REQUIRED WORK - Print the listing below from its opening line through the line holding "b = MB(); rails(b, nm*MODL);", both ends included.

Scenes as source code

================================

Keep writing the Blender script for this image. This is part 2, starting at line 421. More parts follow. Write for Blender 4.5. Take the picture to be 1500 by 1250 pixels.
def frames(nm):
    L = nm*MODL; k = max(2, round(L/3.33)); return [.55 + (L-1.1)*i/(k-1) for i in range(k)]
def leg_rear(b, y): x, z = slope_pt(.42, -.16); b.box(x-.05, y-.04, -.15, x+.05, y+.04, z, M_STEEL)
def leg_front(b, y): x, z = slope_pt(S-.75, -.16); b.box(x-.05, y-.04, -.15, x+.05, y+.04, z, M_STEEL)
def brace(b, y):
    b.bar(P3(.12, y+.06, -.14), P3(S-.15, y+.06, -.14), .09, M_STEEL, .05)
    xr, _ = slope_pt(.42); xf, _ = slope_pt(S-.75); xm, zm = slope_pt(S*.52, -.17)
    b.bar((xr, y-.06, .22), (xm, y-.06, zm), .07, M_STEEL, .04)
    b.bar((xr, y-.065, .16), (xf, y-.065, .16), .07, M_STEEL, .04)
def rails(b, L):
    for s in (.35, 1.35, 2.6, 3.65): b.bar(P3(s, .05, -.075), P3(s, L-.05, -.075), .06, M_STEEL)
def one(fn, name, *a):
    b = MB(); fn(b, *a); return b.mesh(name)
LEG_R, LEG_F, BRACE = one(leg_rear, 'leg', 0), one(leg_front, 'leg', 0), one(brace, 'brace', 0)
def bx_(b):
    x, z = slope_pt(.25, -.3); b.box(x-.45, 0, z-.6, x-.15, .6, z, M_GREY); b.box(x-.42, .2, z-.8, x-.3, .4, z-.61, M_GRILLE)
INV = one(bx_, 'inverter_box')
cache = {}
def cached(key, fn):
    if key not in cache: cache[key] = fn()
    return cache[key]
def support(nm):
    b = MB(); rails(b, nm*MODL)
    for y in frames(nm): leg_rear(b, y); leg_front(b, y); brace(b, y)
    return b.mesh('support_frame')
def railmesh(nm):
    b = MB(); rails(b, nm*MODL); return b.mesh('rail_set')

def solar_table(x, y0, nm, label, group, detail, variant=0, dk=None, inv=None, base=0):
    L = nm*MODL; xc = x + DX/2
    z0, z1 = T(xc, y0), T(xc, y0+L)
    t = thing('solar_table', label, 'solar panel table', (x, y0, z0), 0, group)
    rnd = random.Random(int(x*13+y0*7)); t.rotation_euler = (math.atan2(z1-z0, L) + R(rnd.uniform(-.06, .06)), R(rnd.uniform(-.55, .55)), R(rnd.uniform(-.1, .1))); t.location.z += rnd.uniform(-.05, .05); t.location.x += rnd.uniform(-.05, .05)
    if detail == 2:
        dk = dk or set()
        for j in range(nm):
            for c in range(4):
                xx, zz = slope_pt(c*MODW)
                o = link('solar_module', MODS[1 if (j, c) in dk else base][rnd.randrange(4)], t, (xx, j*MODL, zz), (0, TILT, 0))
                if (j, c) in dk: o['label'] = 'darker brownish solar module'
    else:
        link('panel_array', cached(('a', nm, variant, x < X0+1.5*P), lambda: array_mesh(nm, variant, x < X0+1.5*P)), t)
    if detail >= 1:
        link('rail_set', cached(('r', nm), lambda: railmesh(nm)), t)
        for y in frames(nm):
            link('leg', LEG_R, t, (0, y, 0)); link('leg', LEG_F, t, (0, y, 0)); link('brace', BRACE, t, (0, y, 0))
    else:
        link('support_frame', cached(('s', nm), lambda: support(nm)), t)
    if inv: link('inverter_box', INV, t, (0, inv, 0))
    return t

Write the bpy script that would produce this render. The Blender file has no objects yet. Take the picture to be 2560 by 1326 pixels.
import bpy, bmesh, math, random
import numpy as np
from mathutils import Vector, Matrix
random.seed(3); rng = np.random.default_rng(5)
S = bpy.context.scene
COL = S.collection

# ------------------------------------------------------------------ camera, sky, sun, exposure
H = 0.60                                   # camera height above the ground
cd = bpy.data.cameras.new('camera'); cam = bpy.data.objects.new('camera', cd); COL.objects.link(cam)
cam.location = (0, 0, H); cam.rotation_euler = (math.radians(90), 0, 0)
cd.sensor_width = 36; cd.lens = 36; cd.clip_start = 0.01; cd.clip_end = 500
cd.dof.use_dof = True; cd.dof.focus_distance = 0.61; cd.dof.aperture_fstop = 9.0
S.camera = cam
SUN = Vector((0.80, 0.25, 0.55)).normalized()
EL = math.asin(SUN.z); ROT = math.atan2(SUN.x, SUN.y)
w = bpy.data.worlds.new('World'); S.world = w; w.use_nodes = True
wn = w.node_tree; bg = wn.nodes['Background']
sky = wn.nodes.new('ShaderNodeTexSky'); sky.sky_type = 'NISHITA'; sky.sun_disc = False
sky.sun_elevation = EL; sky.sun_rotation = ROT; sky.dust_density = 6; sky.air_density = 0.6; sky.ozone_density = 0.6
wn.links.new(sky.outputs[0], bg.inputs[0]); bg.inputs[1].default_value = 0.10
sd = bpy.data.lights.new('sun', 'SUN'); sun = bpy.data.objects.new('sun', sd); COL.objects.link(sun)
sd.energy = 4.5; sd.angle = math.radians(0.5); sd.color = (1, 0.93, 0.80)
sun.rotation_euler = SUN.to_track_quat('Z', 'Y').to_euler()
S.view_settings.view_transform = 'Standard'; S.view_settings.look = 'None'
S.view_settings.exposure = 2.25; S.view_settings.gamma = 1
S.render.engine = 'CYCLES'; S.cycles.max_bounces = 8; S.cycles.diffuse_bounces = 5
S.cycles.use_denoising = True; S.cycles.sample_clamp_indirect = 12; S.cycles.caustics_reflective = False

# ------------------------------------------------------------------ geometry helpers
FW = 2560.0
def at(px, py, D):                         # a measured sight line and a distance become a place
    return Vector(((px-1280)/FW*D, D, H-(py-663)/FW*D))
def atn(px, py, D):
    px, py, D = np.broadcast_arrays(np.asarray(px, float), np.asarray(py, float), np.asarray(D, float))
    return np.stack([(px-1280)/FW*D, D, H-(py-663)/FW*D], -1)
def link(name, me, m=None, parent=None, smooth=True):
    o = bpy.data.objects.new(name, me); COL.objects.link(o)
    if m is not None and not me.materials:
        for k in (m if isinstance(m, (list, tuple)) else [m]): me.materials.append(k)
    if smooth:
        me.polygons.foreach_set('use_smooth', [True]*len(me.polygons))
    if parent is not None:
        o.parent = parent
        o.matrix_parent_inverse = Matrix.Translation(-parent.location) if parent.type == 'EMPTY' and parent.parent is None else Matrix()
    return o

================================

ANSWER TO THIS PROBLEM -
Keep writing the Blender script for this image. This is part 2, starting at line 421. More parts follow. Write for Blender 4.5. Take the picture to be 1500 by 1250 pixels.
def frames(nm):
    L = nm*MODL; k = max(2, round(L/3.33)); return [.55 + (L-1.1)*i/(k-1) for i in range(k)]
def leg_rear(b, y): x, z = slope_pt(.42, -.16); b.box(x-.05, y-.04, -.15, x+.05, y+.04, z, M_STEEL)
def leg_front(b, y): x, z = slope_pt(S-.75, -.16); b.box(x-.05, y-.04, -.15, x+.05, y+.04, z, M_STEEL)
def brace(b, y):
    b.bar(P3(.12, y+.06, -.14), P3(S-.15, y+.06, -.14), .09, M_STEEL, .05)
    xr, _ = slope_pt(.42); xf, _ = slope_pt(S-.75); xm, zm = slope_pt(S*.52, -.17)
    b.bar((xr, y-.06, .22), (xm, y-.06, zm), .07, M_STEEL, .04)
    b.bar((xr, y-.065, .16), (xf, y-.065, .16), .07, M_STEEL, .04)
def rails(b, L):
    for s in (.35, 1.35, 2.6, 3.65): b.bar(P3(s, .05, -.075), P3(s, L-.05, -.075), .06, M_STEEL)
def one(fn, name, *a):
    b = MB(); fn(b, *a); return b.mesh(name)
LEG_R, LEG_F, BRACE = one(leg_rear, 'leg', 0), one(leg_front, 'leg', 0), one(brace, 'brace', 0)
def bx_(b):
    x, z = slope_pt(.25, -.3); b.box(x-.45, 0, z-.6, x-.15, .6, z, M_GREY); b.box(x-.42, .2, z-.8, x-.3, .4, z-.61, M_GRILLE)
INV = one(bx_, 'inverter_box')
cache = {}
def cached(key, fn):
    if key not in cache: cache[key] = fn()
    return cache[key]
def support(nm):
    b = MB(); rails(b, nm*MODL)
    for y in frames(nm): leg_rear(b, y); leg_front(b, y); brace(b, y)
    return b.mesh('support_frame')
def railmesh(nm):
    b = MB(); rails(b, nm*MODL); return b.mesh('rail_set')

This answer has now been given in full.